Life Beyond the Canvas
Off the mat, Candi Devine lived the kind of winding, gritty, oddball life that fit a wrestler. She worked as a physical trainer back in Nashville, sued her longtime boyfriend and former wrestler Tom Burton on a televised episode of Divorce Court (over a dead cat, no less), then later reconciled with him before his death in 2010. It wasn’t clean or easy. But then again, neither was her career.
In 2021, her body started breaking down. A collapsed lung, seizures, spinal injuries—the kind of silent toll that decades of bumping, traveling, and ignoring pain leaves behind. She died on February 9, 2022, at the age of 64.
But by then, her legend was already inked into wrestling’s unwritten book of the damned and divine.
Legacy in Lace and Leather
Candi Devine never headlined WrestleMania. She didn’t sell out Madison Square Garden or appear on Saturday Night’s Main Event. She wasn’t a household name.
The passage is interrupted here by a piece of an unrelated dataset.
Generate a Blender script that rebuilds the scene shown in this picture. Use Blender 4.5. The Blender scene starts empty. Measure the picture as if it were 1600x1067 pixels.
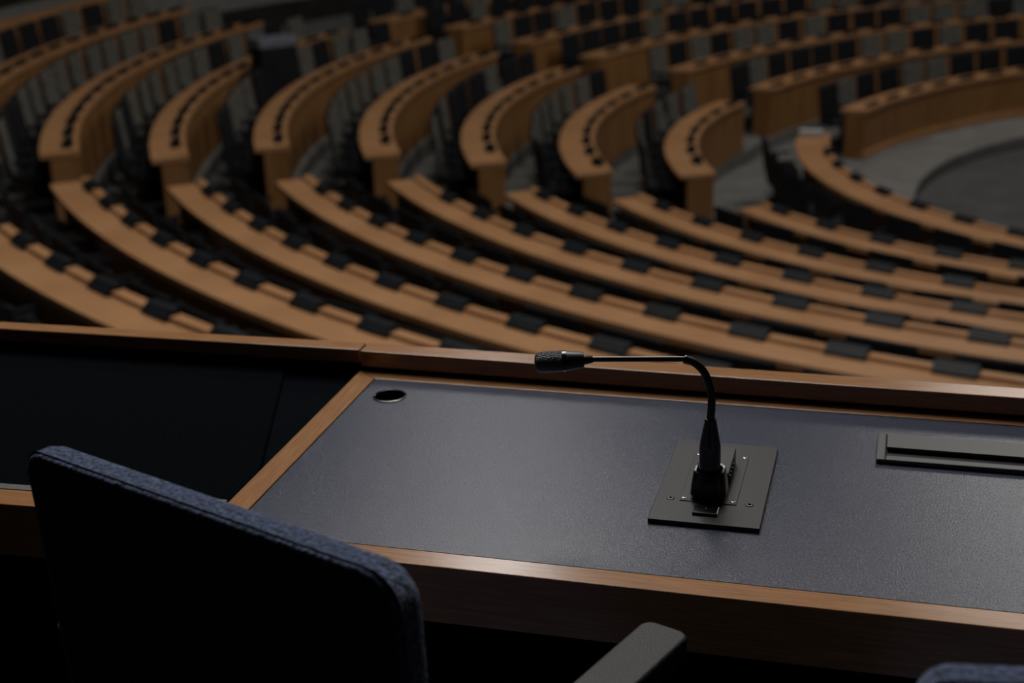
import bpy, bmesh, math, random
from mathutils import Vector, Matrix

S = bpy.context.scene
COL = S.collection
PI = math.pi
rad = math.radians
random.seed(7)

# ------------------------------------------------------------------ camera
PITCH, ROLL, FPX = 0.35153677, -0.0352607, 2218.8258
fwd = Vector((0, math.cos(PITCH), -math.sin(PITCH)))
right = Vector((1, 0, 0))
up = right.cross(fwd)
cr, sr = math.cos(ROLL), math.sin(ROLL)
r2 = cr * right + sr * up
u2 = -sr * right + cr * up
cam = bpy.data.cameras.new('camera')
cam.sensor_width = 36.0
cam.lens = FPX / 1600 * 36
cam.clip_start, cam.clip_end = 0.05, 200
cam.dof.use_dof = True
cam.dof.focus_distance = 1.78
cam.dof.aperture_fstop = 4.3
cam_o = bpy.data.objects.new('camera', cam)
COL.objects.link(cam_o)
cam_o.matrix_world = Matrix(((r2.x, u2.x, -fwd.x, 0), (r2.y, u2.y, -fwd.y, 0), (r2.z, u2.z, -fwd.z, 1.6), (0, 0, 0, 1)))
S.camera = cam_o

# ------------------------------------------------------------------ world, lights, exposure
w = bpy.data.worlds.new('dim_hall'); S.world = w
w.use_nodes = True
w.node_tree.nodes['Background'].inputs[0].default_value = (0.5, 0.55, 0.65, 1)
w.node_tree.nodes['Background'].inputs[1].default_value = 0.03
S.view_settings.view_transform = 'Standard'
S.view_settings.look = 'None'
S.view_settings.gamma = 1
S.view_settings.use_curve_mapping = False
S.view_settings.exposure = 0.2
S.cycles.use_denoising = True
S.cycles.max_bounces = 5
S.cycles.diffuse_bounces = 3
S.cycles.sample_clamp_indirect = 4

def area_light(name, loc, target, size, power, col=(1, 1, 1), sy=None):
    l = bpy.data.lights.new(name, 'AREA')
    l.shape = 'RECTANGLE' if sy else 'DISK'
    l.size = size
    if sy: l.size_y = sy
    l.energy = power; l.color = col
    o = bpy.data.objects.new(name, l); COL.objects.link(o)
    o.location = loc
    o.rotation_euler = (Vector(target) - Vector(loc)).to_track_quat('-Z', 'Y').to_euler()
    return o

area_light('ceiling_or_fill_light', (-0.20, 13.0, 6.85), (-0.4, 2.0, 0.75), 0.9, 42, (1.0, 0.99, 0.98), sy=1.7)
area_light('ceiling_or_fill_light', (-0.5, 5.6, 6.6), (-0.4, 1.9, 0.7), 4.2, 250, (1.0, 0.98, 0.96))  # added soft fill for the balcony desk, not a fixture of the hall
area_light('ceiling_or_fill_light', (0.3, 10.8, 10.3), (-3.0, 15, -2), 3.2, 640, (1.0, 0.96, 0.9))
area_light('ceiling_or_fill_light', (9.0, 19.0, 9.6), (8.5, 18, -2), 6.0, 480, (1.0, 0.96, 0.9))

# ------------------------------------------------------------------ materials
def new_mat(name):
    m = bpy.data.materials.new(name); m.use_nodes = True
    nt = m.node_tree; b = nt.nodes['Principled BSDF']
    return m, nt, b

def N(nt, t, **kw):
    n = nt.nodes.new(t)
    for k, v in kw.items():
        if k in n.inputs: n.inputs[k].default_value = v
        else: setattr(n, k, v)
    return n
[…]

But ask any woman who came through the door behind her—anyone who carved a living between the ropes in a sport that didn’t always make room for women—and they’ll tell you: Candi helped kick that door open.
She was part glam, part grit. She was both goddess and gladiator. In an industry built on illusion, her toughness was the realest thing in the room.
And that, more than any belt, is the mark of a champion.